Wow, I’ve never heard the term “backchatting.” Where are you from?
I knew what it meant, I just had never heard “backchat”. I’ve hear “back-sass” and “back-talk”, and an extensive number of other terms because, well…I do it a lot and my parents yelled at me for it all the time. In fact, on more than one occasion, I had to write “I will not speak disrespectfully to my father/parents” 5000x. That’s why I take kick-ass notes in school–I write super, super fast.
holy crud… thats just plain mean. OK, I CANT STAND IT ANYMORE!!!!!!!!!!!!!!!!!! WE GOT KITTENS LAST NITE!!!!!!!!!! ONE IS BLACK AND WHITE AND HIS NAME IS MILO ( he was also the first born! and the fluffiest! and the most affectionate to be honest too….
) AND THE SECOND ONE IS GREY AND WHITE AND HIS NAME IS ASH! (Ash is the most playful and adventureust. and he luvs my pyjama pants! he kept leaping on leg and clawing at it! omg he is adorable. they both are!!!!!!) ok, i;m good, i’m breathing normally again.

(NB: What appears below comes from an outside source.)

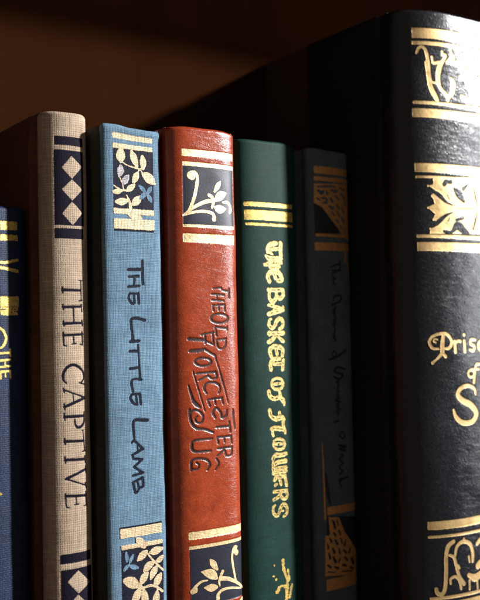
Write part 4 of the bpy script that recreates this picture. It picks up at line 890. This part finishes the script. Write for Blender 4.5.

Kittens are my favorite things in the whole wide world. Every time I go to a pet store, I go STRAIGHT for the kitties. They are so much fun and they make me so happy and I wish I could have all the kitties in the whole world! EEEEEEEEE!!!!!!!
i know! once i get pictures of Milo and Ash they r going onto my blog! i can’t for u guys to see them!